Your task:
Tell me how many lines hold "More", please, using only the number.

Extracted records:
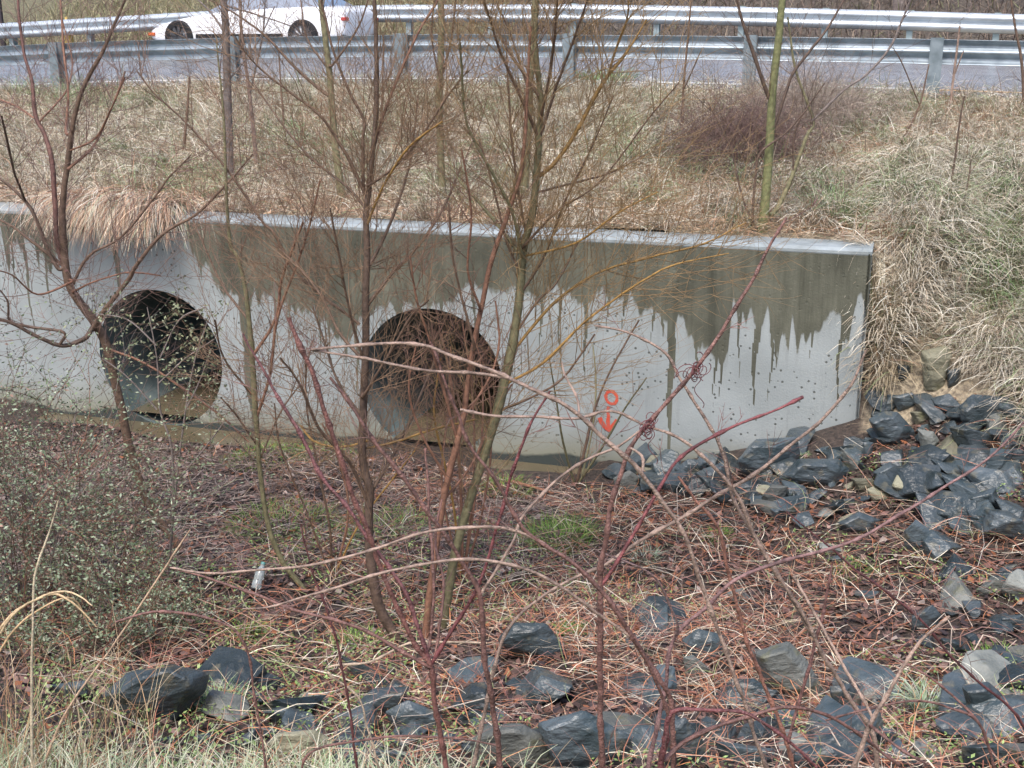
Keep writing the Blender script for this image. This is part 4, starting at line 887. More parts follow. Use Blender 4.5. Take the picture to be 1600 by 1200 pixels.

==

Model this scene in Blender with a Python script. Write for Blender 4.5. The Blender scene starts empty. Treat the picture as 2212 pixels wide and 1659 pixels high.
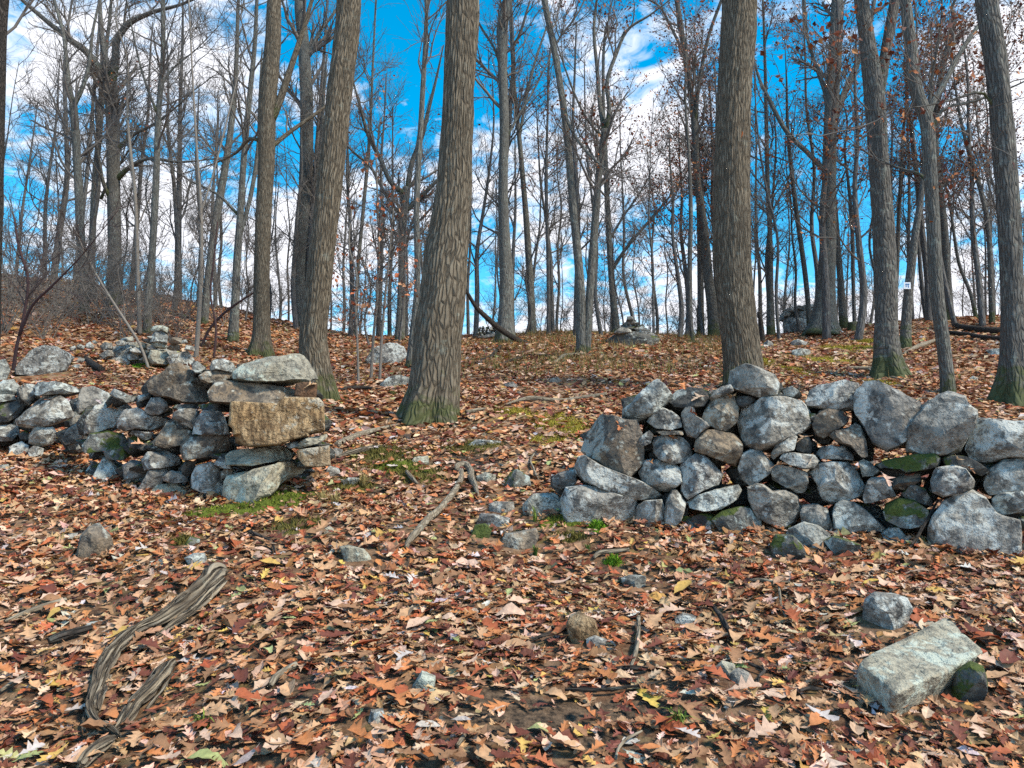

==

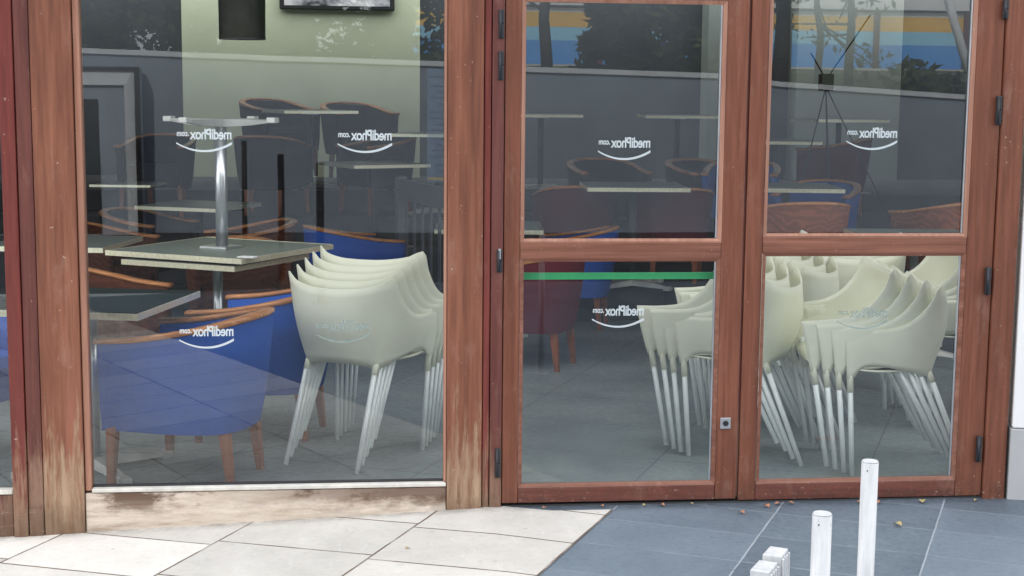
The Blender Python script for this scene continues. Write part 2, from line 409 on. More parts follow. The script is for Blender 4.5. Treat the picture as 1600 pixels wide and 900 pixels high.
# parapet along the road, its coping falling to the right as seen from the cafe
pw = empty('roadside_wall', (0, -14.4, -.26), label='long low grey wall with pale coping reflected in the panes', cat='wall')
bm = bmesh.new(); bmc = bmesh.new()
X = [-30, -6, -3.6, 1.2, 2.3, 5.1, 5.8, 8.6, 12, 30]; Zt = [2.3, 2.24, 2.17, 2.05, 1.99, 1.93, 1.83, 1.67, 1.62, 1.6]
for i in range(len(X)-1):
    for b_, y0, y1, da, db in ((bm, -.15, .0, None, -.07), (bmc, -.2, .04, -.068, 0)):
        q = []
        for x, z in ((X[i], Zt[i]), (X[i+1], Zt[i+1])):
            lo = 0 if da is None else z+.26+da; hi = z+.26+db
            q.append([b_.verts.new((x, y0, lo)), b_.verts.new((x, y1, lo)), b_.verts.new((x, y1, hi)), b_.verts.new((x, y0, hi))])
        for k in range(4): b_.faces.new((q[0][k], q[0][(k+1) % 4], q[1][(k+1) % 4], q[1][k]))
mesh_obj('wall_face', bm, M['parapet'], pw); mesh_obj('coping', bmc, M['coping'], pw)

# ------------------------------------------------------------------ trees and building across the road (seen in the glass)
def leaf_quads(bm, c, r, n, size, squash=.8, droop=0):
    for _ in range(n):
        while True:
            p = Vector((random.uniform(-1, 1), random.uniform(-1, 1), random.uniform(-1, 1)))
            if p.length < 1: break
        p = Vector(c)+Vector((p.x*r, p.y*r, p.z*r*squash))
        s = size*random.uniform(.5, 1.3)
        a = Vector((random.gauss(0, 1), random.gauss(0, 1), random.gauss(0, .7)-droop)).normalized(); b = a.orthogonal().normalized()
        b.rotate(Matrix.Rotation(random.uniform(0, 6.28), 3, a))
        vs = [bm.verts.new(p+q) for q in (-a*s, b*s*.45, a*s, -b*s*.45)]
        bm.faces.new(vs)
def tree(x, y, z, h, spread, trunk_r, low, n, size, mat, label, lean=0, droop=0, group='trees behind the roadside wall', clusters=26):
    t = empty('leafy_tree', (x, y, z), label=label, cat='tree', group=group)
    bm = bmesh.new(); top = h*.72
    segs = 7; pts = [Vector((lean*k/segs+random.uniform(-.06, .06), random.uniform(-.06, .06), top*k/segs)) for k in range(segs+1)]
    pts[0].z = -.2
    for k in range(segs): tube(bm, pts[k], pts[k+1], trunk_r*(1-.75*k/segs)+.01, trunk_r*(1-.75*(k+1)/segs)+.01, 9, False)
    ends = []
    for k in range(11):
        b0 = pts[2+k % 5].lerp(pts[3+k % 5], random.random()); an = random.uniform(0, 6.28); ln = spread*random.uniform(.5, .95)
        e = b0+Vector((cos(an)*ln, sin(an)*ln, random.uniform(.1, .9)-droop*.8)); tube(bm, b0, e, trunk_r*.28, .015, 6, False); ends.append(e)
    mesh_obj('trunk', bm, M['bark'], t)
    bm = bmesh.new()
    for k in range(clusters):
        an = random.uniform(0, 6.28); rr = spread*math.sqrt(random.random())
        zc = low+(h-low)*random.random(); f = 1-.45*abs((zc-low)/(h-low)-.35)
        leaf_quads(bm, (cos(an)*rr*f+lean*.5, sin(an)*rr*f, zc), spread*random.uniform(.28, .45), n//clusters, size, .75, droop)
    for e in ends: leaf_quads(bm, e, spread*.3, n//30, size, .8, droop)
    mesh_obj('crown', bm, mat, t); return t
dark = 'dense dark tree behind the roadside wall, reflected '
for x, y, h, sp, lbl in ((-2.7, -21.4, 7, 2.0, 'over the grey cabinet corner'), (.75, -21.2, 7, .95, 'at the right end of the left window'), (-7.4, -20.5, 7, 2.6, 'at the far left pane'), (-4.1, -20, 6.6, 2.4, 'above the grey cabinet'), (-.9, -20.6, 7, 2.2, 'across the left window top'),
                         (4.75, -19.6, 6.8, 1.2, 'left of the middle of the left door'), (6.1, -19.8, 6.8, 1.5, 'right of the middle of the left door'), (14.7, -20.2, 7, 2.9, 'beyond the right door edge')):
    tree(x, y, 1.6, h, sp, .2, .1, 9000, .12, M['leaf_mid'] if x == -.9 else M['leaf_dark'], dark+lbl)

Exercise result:
2